This article in tomorrow's edition of the New York Times illustrates one of the major failing of the Democratic party and their allies in Washington over the last thirty years - the failure to nurture their young.
Next Generation of Conservatives (By the Dormful)
http://www.nytimes.com/2005/06/14/politics/14heritage.html
It describes the Heritage Foundation's summer internship program, and contrasts it with its liberal counterparts:
"It is an alternative with few rivals. The Brookings Institution, a centrist group more than 50 years older than Heritage, has no paid interns. Neither does the Progressive Policy Institute, which promotes a centrist version of liberalism. The Center on Budget and Policy Priority, a premier antipoverty group, has 10 paid interns. People for the American Way, a bulwark of Beltway liberalism, has 40 - but no dorm.

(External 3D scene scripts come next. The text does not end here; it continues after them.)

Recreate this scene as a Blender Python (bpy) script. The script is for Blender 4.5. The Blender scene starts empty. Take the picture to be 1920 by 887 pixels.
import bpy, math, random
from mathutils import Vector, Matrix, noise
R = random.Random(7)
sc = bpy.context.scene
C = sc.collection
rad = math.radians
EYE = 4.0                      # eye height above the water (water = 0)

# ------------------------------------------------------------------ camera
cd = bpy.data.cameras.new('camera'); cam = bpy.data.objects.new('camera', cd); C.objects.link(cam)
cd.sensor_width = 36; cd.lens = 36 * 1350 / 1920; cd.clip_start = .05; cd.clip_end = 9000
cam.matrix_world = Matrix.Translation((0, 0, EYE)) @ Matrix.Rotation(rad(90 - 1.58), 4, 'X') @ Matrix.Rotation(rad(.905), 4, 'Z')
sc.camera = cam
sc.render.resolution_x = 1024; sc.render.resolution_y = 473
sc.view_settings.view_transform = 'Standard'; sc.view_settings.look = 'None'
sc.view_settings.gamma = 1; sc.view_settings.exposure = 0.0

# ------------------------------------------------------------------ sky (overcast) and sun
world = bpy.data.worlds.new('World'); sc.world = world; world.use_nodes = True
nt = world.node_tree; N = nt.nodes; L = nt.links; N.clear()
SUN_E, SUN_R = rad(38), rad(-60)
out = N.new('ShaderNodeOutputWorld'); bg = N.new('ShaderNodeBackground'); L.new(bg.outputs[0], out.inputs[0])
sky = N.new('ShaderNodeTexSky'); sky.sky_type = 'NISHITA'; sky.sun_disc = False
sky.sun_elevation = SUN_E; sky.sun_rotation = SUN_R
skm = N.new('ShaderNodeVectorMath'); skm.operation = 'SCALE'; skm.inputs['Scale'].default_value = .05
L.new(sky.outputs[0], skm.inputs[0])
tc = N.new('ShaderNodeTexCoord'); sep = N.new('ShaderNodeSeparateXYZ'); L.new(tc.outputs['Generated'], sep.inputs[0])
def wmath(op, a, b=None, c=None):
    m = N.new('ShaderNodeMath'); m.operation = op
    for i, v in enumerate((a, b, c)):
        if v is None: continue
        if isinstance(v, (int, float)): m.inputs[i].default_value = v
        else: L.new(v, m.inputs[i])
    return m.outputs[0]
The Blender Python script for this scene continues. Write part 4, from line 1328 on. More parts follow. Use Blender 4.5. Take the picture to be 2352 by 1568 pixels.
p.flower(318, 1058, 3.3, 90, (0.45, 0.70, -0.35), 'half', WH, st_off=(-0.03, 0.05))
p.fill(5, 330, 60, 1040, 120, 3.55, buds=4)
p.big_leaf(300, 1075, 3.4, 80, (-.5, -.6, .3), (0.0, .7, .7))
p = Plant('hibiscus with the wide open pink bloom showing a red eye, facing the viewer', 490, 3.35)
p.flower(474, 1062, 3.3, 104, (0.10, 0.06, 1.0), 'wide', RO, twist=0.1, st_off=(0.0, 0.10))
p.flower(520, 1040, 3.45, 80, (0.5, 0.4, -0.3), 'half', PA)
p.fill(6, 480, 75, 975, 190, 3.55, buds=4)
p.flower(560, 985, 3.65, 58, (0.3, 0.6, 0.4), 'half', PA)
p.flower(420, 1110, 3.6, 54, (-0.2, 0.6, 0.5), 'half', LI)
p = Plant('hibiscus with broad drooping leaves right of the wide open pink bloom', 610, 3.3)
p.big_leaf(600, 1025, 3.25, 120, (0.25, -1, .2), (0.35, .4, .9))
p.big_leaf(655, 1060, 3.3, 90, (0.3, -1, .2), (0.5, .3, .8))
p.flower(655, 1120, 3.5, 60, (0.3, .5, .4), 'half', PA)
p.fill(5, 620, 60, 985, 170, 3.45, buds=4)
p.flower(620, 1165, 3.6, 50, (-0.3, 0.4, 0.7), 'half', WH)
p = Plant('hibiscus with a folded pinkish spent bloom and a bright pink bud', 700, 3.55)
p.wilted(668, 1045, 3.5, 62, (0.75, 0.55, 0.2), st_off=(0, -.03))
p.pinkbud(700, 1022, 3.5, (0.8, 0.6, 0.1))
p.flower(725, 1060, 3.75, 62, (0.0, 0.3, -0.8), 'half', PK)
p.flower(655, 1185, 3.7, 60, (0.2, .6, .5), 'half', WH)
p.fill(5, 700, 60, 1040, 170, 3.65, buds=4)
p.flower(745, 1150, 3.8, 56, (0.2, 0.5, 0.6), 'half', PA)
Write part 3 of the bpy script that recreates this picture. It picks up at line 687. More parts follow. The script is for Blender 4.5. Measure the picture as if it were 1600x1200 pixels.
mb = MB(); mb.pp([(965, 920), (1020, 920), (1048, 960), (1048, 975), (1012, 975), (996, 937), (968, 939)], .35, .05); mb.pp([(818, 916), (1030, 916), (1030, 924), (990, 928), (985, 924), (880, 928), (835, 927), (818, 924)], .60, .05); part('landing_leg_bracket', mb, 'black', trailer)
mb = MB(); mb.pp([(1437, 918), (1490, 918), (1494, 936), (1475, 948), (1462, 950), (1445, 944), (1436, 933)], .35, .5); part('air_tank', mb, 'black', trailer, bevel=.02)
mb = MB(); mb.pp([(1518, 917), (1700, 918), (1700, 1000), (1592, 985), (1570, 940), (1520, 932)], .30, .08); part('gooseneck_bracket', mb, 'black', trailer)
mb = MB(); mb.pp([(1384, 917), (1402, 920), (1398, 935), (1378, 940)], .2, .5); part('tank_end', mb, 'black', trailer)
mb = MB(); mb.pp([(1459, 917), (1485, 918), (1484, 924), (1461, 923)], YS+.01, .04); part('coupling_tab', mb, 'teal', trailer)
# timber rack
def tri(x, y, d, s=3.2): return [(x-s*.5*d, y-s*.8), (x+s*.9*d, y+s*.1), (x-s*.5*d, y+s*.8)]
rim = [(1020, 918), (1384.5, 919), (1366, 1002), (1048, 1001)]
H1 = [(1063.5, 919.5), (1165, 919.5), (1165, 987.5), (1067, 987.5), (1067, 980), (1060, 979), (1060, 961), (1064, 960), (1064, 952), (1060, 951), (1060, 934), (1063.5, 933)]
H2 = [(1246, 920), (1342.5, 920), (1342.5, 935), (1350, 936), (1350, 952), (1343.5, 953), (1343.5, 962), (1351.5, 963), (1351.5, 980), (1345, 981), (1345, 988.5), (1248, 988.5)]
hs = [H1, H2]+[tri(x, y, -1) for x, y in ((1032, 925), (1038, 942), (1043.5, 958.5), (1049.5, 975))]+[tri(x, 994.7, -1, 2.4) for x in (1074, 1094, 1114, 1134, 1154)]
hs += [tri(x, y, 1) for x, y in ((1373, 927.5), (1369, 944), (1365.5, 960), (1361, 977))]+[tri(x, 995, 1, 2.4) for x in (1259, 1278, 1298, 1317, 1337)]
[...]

"There's no question that the right wing over the last 25 years did a much better job of creating a farm system," said Ralph G. Neas, the president of People for the American Way.
This story rings very true with my personal experience and those of many friends and colleagues over the past decade. Moderate and left-wing groups too often take interns for granted as free labor, and don't invest appropriately in them as part of a long-term political strategy.
Because liberal groups usually don't pay interns, they're too often treated like accessories...fun to have around, but not critical to the enterprise. And worse, the lack of pay means that only those students whose parents can afford to bankroll them for the summer are able to intern at such groups...which means that these institutions' intern corps are often full of dilettantes, more interested in partying on the Georgetown Waterfront than public policy.
On the other hand, conservatives do invest in their young...and have basically created a welfare state (in the best sense of the term) for younger conservatives in DC between jobs in the Administration, on the Hill, in think tanks, in trade associations, and in lobbying groups.
The result of Democratic and liberal groups' failure to invest in people over the last 20+ years is one reason why many of the key liberal and Democratic institutions are ineffective at best today...too near-term focused and failing to effectively cross-pollinate talent across organizations.
This is one - among many - of the core organizational challenges facing Democrats as they try to build a sustainable liberal movement, broader than the current collection of divergent factions of convenience.